The bill will create a new category of employee (that is, protective service officer) in the Australian Federal Police Act and include the protective service function of protective service officers as a function of the Australian Federal Police.

The Australian Protective Service Act will be repealed.

The transfer of Australian Protective Service employees to the Australian Federal Police will be effected by section 72 of the Public Service Act 1999, which provides that the Public Service Commissioner may determine that Public Service employees cease to be Public Service employees, and become employees of a specified Commonwealth authority.

Australian Protective Service employees transferred to the Australian Federal Police will be entitled to remuneration and other conditions of employment no less favourable than those which applied under existing industrial instruments immediately before the transfer.

Protective service officers currently carry out functions and exercise powers under a range of other Commonwealth acts.

To ensure protective service officers can continue to carry out such functions and exercise such powers, the bill also makes consequential amendments to those acts.

The bill also implements the resolution made at the April 2002 leaders summit to legislate and develop administrative arrangements to enable the Australian Federal Police to investigate state offences incidental to multijurisdictional crime.

The Standing Committee of Attorneys-General and Australasian Police Ministers Council Joint Working Group on National Investigative Powers recommended that this resolution be implemented by amending Commonwealth legislation to enable the Australian Federal Police to investigate state offences with a federal aspect.

A state offence has a federal aspect if the subject matter of the offence is a subject on which the Australian government has constitutional power to legislate.

A state offence also has a federal aspect where the investigation of that state offence is incidental to an investigation of a federal or territory offence.

When investigating federal crimes such as terrorism, people-smuggling, drug importation and child sex tourism, it can become apparent that state offences may also have been committed.

These measures will allow the Australian Federal Police to investigate the totality of criminal conduct where those state offences have a federal aspect and will address the potential duplication of police resources that arises where otherwise the Australian Federal Police and state police services would need to investigate different aspects of the same criminal conduct.

The Senate made a number of amendments to the bill.

The amendments addressed issues which were raised with the Senate Legal and Constitutional Legislation Committee during its consideration of the bill.

A number of those amendments corrected some minor drafting errors identified in the Bills Digest.

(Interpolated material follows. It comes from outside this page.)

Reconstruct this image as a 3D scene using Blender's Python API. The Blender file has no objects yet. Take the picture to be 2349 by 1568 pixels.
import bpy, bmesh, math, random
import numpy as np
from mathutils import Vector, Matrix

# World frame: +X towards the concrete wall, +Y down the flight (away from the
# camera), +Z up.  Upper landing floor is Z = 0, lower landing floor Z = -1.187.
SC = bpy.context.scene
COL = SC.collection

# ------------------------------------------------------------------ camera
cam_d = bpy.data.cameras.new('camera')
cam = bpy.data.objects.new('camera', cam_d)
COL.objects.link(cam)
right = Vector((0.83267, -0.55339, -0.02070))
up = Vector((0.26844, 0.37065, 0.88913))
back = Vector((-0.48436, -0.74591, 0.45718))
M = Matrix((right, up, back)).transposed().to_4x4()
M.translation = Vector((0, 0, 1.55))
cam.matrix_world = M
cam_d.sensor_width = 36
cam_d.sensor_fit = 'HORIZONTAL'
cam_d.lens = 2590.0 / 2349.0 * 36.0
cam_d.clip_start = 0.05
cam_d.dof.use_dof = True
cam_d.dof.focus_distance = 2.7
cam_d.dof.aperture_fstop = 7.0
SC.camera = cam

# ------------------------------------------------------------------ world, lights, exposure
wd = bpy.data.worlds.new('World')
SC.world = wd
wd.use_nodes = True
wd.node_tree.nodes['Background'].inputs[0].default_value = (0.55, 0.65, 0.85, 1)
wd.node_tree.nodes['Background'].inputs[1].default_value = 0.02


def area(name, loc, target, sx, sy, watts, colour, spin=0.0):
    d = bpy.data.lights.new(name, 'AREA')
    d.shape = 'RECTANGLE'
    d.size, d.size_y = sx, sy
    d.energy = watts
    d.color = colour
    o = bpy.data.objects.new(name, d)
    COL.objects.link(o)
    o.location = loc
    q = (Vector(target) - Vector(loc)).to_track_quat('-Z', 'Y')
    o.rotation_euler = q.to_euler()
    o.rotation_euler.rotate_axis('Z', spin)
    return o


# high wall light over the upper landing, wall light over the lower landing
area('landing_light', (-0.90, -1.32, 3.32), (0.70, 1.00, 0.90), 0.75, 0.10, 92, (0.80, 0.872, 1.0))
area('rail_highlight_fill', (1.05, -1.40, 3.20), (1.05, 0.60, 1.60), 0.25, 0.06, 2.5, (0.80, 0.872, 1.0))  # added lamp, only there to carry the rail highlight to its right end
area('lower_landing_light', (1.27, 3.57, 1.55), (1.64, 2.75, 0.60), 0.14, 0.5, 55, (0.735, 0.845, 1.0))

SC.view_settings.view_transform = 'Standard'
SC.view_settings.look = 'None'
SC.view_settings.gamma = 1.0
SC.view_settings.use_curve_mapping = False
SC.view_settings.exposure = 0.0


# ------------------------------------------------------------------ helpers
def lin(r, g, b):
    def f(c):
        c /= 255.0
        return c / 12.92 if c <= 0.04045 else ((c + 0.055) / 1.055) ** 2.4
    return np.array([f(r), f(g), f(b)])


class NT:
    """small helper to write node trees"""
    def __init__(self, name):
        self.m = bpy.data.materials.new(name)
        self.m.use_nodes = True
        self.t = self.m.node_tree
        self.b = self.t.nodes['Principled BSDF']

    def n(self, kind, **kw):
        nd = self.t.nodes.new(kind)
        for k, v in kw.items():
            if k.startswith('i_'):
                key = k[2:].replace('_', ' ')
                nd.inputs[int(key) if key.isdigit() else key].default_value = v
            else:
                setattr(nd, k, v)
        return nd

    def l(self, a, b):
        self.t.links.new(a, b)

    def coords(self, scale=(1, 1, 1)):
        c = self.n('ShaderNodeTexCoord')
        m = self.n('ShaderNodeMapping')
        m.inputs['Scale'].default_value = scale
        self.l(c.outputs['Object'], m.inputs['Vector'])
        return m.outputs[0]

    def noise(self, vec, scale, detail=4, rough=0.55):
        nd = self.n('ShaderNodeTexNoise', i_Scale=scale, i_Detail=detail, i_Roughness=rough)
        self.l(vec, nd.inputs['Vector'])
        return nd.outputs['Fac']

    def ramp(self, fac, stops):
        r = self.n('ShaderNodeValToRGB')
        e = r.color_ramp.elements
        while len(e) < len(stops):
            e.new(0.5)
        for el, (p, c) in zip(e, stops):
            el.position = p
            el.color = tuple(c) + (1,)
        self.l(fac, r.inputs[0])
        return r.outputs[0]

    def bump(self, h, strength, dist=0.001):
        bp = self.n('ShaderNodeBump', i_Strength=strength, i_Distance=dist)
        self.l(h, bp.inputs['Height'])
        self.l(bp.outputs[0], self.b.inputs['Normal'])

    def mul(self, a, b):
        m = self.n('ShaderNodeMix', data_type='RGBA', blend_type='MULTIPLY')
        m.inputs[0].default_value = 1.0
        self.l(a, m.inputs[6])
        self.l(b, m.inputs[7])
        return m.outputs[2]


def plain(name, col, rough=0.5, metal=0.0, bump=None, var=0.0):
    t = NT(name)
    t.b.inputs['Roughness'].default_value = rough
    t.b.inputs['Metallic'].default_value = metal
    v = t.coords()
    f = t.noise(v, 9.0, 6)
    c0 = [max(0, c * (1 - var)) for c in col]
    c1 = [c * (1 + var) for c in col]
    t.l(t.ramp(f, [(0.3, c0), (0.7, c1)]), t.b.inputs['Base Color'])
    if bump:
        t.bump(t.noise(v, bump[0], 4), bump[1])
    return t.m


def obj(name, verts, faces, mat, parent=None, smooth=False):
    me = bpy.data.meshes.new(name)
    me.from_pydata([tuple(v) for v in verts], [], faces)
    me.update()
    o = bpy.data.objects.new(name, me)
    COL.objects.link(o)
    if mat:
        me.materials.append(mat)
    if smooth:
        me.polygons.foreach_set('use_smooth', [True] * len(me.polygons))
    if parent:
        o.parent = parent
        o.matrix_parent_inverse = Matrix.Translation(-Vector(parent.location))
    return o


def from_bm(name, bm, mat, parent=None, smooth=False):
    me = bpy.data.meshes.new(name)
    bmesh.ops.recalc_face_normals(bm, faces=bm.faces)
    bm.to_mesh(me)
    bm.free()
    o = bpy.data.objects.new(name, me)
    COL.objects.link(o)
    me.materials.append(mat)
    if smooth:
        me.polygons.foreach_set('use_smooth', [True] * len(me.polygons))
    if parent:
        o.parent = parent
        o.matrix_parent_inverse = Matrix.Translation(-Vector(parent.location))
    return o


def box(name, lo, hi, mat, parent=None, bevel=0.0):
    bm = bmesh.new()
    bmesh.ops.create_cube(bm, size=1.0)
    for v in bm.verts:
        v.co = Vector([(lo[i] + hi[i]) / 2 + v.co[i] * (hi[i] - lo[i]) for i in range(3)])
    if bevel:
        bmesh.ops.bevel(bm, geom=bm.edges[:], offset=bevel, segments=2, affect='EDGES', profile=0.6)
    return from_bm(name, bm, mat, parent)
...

The bulk of the amendments were to amendments in schedule 3 of the bill to finetune those amendments to ensure the Australian Federal Police can use all its existing powers to investigate state offences with a federal aspect.

The government has also accepted the recommendations made by the Senate Legal and Constitutional Legislation Committee in its report on this bill.

These recommendations were that the bill should be agreed to, that advice be sought on whether there would be any legal obstacles to the conferral of jurisdiction on the AFP Board of Reference to settle disputes over the remuneration and conditions of Australian Protective Service transferees, and that the Australian Federal Police report back to the committee within 12 months on the progress of the integration.

After examining this issue, it became clear that the AFP Board of Reference would have no application to Australian Protective Service transferees because the board was provided for under the current AFP certified agreement.

However, advice received by the Australian Federal Police following consultation before the Australian Industrial Relations Commission has also made it clear that the disputes procedures set out in the Workplace Relations Act will apply in their entirety to Australian Protective Service transferees.

The non-government parties made one amendment to the bill in the Senate.

The amendment provides that an expression of an `honestly held opinion' by the commissioner or a deputy commissioner does not constitute misbehaviour under the AFP Act `if the commissioner or deputy commissioner believes that it is in the public interest to communicate that opinion, whether publicly or privately'.

This amendment was opposed by the government because it would create a statutory exemption to the grounds for termination for misbehaviour based on the purely subjective belief of the person expressing the opinion.

An exemption such as this could create potentially serious problems, for example, if the commissioner or a deputy commissioner expressed a racist or prejudicial opinion that they honestly held and believed was in the public interest, but would be inappropriate and in some cases unlawful.

In such a case, the person might be in breach of state or Commonwealth legislation dealing with racial vilification, and could be prosecuted for an offence under those laws.

However, these prosecutions are time consuming, and the ability of the government to dismiss the commissioner or a deputy commissioner for misbehaviour does not depend on whether the misbehaviour has resulted in a conviction.

The complete integration of the Australian Federal Police and the Australian Protective Service, and the ability for the Australian Federal Police to investigate state offences incidental to multijurisdictional crime, are important steps in the government's efforts to protect Australians from terrorist attacks and consolidate and enhance national security initiatives. I present the explanatory memorandum.